The 1997 Rakow Grant for Glass Research was awarded to Kenneth M. Wilson for the completion of a definitive study of the Mount Washington Glass Works.
Mr. Wilson, an author, lecturer, consultant, and glass jewelry maker from Punta Gorda, Florida, has written several books and many articles about American glass. He has been studying the Mount Washington factory for more than 30 years. The Rakow Grant enabled him to complete the research and the acquisition of photographs and photocopies necessary for the publication of a book entitled The Mount Washington Glass Works & Its Successors—Pairpoint.
In the final phase of his research, Mr. Wilson planned to visit several libraries and to interview former Pairpoint employees and descendants of employees.
The book, Mr. Wilson said, “will establish the Mount Washington Glass Works as one of America’s most outstanding glass manufacturers. It will provide a wealth of information not now available and dispel many misconceptions about this factory and its products.” The book was expected to contain about 600 pages and as many as 600 illustrations, half of which were to be in color. It presented a detailed history of the glassworks from its founding about 1837 in South Boston to its present-day operations in Sagamore, Massachusetts.

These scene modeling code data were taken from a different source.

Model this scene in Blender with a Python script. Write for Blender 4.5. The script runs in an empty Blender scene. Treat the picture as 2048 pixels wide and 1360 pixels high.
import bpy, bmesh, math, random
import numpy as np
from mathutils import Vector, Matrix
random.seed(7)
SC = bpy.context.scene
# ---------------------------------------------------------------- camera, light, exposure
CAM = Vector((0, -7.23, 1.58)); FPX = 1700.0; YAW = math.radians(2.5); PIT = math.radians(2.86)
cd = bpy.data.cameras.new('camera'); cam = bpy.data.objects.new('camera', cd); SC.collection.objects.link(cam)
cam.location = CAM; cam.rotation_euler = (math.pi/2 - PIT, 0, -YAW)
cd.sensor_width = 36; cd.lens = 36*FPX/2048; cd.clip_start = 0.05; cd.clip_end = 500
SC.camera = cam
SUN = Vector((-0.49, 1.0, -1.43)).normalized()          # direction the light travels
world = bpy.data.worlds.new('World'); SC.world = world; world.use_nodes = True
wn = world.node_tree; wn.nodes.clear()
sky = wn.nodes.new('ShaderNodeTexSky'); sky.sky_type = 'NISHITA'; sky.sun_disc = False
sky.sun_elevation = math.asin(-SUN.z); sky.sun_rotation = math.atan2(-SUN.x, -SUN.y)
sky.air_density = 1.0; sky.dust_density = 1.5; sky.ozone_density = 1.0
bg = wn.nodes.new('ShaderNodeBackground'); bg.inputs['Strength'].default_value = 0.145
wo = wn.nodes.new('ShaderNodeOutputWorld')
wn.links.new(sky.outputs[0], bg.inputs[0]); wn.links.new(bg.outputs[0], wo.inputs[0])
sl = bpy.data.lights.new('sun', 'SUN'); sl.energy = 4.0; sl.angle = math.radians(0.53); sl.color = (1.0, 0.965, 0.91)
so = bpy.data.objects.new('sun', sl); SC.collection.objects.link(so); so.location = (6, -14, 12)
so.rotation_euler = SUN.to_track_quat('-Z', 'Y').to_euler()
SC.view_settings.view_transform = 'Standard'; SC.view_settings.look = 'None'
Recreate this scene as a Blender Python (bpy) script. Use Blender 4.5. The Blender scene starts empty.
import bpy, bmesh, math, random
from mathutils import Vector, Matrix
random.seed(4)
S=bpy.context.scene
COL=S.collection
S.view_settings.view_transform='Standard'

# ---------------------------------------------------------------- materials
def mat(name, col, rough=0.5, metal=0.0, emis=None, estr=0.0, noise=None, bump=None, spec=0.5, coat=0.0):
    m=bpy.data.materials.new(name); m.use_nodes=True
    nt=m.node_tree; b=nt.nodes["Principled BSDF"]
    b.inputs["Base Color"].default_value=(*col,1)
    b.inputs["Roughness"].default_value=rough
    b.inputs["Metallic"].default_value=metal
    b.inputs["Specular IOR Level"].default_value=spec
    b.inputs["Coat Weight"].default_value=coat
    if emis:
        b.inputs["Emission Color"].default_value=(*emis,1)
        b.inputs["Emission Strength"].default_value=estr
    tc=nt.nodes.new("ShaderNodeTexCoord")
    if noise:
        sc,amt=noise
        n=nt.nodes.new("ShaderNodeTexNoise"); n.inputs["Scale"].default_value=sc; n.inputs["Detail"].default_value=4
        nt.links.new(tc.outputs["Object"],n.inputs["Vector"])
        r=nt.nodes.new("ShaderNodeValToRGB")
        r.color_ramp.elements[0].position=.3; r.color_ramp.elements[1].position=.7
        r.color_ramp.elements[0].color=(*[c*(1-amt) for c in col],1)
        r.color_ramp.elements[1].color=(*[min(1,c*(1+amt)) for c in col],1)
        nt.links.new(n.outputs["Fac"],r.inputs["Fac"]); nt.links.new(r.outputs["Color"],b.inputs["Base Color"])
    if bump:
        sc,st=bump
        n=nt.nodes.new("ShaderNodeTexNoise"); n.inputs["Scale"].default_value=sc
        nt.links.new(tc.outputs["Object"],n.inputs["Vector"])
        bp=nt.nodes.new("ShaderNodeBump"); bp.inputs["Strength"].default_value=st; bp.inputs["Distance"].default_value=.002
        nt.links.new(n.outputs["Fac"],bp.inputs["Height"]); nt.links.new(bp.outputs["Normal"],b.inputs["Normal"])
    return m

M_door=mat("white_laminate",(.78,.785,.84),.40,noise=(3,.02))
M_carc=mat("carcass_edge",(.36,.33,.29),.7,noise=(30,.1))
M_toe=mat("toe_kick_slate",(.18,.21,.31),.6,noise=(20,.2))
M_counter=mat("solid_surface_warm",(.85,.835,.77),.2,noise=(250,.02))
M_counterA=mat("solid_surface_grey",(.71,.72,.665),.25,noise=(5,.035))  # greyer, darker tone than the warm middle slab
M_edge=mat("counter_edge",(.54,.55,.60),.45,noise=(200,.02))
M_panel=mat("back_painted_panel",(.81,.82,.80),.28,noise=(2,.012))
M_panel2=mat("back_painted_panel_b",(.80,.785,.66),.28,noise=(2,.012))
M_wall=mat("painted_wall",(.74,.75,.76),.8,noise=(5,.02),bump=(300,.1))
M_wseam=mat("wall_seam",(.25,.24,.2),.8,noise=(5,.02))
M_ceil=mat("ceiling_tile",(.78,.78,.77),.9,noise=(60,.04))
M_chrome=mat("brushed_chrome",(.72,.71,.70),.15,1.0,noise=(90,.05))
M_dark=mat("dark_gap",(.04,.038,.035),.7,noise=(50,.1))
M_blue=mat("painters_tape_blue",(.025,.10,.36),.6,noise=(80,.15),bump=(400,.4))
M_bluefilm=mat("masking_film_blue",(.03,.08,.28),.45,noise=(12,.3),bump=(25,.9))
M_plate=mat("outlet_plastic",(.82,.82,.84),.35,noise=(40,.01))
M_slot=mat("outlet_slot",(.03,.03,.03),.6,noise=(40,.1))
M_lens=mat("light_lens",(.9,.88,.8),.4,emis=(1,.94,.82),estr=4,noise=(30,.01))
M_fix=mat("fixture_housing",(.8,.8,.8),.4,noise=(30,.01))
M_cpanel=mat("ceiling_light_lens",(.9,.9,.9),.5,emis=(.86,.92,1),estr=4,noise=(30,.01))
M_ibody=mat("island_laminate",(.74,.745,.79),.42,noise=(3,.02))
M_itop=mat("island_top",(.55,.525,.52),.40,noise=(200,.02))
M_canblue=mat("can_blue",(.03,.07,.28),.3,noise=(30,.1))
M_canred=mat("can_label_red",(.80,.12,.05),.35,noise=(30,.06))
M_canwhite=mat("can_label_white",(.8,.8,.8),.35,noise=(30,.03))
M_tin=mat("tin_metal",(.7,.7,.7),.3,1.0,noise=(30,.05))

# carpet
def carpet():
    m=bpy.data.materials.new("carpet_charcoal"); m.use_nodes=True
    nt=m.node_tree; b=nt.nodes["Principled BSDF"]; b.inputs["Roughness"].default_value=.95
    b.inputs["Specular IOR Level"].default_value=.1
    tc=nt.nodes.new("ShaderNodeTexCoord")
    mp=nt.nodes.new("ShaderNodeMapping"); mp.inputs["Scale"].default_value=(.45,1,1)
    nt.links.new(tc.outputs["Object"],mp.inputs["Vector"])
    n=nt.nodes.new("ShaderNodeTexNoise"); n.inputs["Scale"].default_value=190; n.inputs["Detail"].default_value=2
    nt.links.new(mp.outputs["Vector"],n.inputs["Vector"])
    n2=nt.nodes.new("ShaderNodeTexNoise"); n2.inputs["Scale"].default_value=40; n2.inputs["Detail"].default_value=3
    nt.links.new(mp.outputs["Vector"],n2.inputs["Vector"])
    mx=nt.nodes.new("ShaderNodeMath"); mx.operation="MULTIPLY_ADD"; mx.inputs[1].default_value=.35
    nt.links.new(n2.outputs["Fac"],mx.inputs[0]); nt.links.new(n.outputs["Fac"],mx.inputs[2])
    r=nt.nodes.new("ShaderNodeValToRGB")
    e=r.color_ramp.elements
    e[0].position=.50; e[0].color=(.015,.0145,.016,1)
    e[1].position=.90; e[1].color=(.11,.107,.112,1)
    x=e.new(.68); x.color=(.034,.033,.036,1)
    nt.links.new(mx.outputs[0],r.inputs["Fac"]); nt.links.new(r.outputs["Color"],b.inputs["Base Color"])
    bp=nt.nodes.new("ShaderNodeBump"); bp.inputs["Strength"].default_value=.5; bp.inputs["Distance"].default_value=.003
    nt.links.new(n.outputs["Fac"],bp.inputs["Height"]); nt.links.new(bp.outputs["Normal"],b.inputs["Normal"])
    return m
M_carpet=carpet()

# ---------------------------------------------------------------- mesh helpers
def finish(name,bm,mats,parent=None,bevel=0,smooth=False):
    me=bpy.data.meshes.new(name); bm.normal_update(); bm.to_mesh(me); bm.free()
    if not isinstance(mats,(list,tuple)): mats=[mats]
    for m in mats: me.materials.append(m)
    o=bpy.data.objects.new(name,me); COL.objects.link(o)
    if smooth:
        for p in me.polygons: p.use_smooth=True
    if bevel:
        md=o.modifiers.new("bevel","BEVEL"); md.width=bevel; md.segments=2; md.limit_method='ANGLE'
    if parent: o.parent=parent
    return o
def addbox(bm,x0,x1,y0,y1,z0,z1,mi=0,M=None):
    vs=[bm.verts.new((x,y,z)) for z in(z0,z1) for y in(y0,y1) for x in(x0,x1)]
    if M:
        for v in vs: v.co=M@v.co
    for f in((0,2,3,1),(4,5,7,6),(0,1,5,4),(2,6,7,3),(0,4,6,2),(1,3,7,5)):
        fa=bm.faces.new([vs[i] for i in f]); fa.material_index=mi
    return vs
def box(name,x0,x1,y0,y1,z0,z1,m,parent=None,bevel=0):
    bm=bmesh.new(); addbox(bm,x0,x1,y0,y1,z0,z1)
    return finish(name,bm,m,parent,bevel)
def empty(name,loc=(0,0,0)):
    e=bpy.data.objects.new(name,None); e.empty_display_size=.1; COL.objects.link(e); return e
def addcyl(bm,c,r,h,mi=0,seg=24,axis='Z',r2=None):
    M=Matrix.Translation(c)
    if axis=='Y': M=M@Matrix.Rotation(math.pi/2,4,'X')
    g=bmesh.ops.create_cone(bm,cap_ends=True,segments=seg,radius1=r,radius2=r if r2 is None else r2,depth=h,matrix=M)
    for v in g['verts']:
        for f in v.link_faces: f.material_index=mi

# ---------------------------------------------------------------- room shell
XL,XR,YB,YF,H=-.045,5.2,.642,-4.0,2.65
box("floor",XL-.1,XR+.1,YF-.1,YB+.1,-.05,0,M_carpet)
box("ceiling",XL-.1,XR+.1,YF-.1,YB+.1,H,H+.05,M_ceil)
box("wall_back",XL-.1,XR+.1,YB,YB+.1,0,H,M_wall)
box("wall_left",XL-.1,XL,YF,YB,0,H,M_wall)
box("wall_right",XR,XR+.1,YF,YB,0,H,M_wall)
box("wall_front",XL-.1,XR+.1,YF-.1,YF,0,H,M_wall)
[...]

“The Mount Washington/Pairpoint factory is unusual in that it has a much longer history than most American glass companies,” said Jane Shadel Spillman, curator of American glass at The Corning Museum of Glass. “Its products ranged from standard American pressed glass in the factory’s early years to innovative art glasses, chandeliers, and cut glass in the 1890s, and to museum reproductions today. Unlike most of the New England glass manufacturers, Mount Washington/Pairpoint did not close at the end of the 19th century, but managed to adapt its products to suit the changing tastes of its customers. Its history is a microcosm of the American glass industry, and Mr. Wilson’s book will therefore be of interest both to collectors of Mount Washington glass and to students of American glass in general.”
Mr. Wilson, a native of Philadelphia, received fine arts degrees from Lehigh University and the University of Pennsylvania. He began his curatorial career at the Delaware State Museum in 1951, and he worked at Old Sturbridge Village from 1955 to 1963. For the next 10 years, he served as curator, assistant director, and chief curator at The Corning Museum of Glass. In 1973, he became director of collections and preservation at the Henry Ford Museum & Greenfield Village in Dearborn, Michigan, and he retired there as senior curator of American decorative arts in 1987.
A Fellow of the American Institute of Conservation and an honorary Fellow of The Corning Museum of Glass, Mr. Wilson is the author of Glass in New England (1959) and New England Glass and Glassmaking (1972). He co-authored American Bottles and Flasks and Their Ancestry with Helen McKearin in 1978, and his book American Glass, 1760–1930 was published by The Toledo Museum of Art and Hudson Hills Press in 1994.
Mr. Wilson is past president of both The National American Glass Club and the New York State Craftsmen, and he serves as consultant to numerous museums and glass-related groups. As an active craftsman, he produces glass paperweights, glass sculpture, and jewelry.